[BEGIN]

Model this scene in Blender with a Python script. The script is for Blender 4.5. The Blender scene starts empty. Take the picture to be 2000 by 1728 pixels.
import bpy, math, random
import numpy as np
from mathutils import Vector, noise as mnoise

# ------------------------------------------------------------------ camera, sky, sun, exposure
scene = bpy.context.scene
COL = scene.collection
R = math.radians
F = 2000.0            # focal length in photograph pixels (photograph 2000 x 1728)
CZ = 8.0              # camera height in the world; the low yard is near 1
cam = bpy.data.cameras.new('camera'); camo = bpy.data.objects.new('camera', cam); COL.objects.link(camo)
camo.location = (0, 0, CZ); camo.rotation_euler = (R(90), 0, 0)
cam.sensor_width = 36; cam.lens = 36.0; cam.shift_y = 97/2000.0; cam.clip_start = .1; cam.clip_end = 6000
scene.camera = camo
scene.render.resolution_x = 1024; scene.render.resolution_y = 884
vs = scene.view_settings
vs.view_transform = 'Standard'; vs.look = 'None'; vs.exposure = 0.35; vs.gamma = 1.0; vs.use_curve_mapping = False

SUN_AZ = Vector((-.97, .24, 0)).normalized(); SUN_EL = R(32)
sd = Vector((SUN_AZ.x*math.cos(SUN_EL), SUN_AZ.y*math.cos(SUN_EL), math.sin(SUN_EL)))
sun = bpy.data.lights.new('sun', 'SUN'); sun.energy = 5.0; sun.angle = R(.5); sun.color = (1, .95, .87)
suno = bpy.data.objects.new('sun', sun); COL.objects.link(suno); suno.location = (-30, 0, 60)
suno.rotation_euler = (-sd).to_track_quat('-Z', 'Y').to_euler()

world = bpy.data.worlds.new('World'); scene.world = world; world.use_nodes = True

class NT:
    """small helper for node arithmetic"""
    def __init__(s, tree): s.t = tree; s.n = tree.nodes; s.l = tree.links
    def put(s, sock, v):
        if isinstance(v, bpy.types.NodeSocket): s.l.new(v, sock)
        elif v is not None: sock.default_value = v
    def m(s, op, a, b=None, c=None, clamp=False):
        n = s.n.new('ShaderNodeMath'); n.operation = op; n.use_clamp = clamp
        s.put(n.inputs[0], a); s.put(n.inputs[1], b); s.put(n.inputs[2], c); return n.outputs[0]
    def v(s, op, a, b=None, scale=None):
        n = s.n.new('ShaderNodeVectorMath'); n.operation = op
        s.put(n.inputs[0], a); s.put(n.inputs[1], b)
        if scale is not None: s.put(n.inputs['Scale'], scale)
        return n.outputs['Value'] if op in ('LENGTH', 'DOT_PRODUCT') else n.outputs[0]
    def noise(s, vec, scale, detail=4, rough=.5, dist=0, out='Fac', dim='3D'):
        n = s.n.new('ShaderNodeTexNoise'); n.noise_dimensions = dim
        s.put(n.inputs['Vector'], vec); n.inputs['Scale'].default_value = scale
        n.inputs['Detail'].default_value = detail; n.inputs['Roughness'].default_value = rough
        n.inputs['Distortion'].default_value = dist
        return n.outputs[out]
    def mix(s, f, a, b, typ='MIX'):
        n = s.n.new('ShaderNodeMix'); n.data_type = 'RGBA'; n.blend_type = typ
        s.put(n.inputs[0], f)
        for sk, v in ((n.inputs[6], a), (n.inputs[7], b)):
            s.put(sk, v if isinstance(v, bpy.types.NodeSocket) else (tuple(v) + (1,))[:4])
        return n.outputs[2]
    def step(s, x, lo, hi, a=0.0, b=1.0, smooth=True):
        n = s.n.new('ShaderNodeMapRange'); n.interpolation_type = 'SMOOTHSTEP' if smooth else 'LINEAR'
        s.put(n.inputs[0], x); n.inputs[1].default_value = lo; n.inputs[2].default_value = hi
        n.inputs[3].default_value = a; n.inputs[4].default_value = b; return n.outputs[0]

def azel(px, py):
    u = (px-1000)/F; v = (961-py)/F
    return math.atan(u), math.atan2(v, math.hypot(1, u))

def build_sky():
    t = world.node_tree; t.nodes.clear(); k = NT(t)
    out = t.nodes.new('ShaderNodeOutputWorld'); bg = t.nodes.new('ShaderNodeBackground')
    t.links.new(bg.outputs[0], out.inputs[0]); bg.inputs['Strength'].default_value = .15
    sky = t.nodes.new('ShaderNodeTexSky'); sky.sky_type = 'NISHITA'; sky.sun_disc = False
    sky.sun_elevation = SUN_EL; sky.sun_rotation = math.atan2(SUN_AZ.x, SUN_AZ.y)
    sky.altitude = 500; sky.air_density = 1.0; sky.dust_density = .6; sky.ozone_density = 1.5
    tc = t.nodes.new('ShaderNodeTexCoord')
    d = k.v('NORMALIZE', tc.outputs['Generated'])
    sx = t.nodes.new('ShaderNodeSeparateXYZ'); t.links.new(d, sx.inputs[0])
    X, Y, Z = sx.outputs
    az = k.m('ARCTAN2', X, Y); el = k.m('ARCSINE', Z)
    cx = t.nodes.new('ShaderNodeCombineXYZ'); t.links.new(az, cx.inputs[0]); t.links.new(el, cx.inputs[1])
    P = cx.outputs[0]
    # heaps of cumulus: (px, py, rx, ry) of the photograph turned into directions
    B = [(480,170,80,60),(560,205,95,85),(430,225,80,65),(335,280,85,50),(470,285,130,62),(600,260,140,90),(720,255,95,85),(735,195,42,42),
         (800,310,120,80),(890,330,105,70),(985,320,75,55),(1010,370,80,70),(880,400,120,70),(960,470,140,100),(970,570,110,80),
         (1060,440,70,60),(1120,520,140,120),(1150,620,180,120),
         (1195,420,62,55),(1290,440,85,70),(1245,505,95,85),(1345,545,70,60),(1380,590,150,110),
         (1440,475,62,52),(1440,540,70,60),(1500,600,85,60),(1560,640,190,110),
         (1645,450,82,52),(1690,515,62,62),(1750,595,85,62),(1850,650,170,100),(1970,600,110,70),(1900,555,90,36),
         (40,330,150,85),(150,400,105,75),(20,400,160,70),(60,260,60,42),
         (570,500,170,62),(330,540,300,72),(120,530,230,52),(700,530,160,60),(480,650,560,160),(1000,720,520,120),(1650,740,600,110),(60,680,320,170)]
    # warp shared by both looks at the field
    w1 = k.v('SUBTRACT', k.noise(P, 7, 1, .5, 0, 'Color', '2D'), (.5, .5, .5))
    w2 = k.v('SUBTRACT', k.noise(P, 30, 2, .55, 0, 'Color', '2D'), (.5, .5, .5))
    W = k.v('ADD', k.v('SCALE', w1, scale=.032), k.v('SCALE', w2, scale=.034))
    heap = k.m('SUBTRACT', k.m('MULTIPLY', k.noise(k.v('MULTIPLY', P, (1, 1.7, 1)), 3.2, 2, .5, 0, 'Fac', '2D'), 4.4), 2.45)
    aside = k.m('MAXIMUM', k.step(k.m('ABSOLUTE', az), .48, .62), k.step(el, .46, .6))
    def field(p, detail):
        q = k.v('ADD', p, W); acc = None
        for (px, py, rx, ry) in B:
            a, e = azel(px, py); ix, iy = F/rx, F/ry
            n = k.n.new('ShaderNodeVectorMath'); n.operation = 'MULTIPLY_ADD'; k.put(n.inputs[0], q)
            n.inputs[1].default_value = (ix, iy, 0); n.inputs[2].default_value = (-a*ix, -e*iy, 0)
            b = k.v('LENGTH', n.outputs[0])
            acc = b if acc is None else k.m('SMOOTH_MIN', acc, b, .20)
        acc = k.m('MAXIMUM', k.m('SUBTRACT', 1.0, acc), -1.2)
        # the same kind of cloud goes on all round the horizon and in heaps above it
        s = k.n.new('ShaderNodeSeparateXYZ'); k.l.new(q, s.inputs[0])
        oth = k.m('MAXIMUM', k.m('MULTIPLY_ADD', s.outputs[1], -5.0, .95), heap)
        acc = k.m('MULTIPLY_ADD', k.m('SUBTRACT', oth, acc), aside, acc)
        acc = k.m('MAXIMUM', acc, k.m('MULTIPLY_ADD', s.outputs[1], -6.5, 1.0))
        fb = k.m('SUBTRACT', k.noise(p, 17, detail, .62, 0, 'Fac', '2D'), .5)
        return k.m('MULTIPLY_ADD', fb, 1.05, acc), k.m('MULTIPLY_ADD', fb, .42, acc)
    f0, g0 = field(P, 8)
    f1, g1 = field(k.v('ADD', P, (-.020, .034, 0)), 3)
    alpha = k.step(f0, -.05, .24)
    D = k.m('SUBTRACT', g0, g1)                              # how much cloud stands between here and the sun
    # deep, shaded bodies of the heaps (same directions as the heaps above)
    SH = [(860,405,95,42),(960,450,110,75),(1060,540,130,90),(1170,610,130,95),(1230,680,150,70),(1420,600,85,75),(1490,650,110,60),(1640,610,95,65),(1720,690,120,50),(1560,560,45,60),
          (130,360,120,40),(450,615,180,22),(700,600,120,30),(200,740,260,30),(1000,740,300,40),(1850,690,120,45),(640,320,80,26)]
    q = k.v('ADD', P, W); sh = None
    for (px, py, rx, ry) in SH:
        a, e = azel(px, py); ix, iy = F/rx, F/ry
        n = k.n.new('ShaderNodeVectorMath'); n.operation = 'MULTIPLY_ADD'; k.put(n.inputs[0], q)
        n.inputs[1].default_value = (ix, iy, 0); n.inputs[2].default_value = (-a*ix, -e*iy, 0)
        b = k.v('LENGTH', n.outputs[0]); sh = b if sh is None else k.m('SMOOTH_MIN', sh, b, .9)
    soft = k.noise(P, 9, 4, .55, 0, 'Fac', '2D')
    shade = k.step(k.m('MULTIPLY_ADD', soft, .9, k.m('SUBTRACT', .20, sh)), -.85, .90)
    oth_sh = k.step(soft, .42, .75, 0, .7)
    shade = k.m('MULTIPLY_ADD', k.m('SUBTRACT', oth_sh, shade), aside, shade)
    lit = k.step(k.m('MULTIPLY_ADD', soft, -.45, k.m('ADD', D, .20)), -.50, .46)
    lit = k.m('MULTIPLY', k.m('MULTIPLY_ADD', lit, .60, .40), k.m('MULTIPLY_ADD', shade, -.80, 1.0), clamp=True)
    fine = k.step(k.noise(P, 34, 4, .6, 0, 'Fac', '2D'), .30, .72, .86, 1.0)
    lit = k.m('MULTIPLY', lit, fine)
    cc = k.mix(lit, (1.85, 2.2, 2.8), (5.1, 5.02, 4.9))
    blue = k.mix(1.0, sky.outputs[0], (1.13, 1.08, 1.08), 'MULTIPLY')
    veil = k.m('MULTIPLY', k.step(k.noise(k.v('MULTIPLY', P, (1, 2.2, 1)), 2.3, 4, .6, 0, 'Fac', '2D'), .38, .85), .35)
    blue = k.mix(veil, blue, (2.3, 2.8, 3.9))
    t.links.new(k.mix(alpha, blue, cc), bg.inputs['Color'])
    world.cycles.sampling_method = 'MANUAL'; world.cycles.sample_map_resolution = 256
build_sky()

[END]

Exercise description: Please write out exactly the lines from the start of the data through the line that contains "from mathutils import Vector, noise as mnoise", both ends included, and nothing else.

The output:
Model this scene in Blender with a Python script. The script is for Blender 4.5. The Blender scene starts empty. Take the picture to be 2000 by 1728 pixels.
import bpy, math, random
import numpy as np
from mathutils import Vector, noise as mnoise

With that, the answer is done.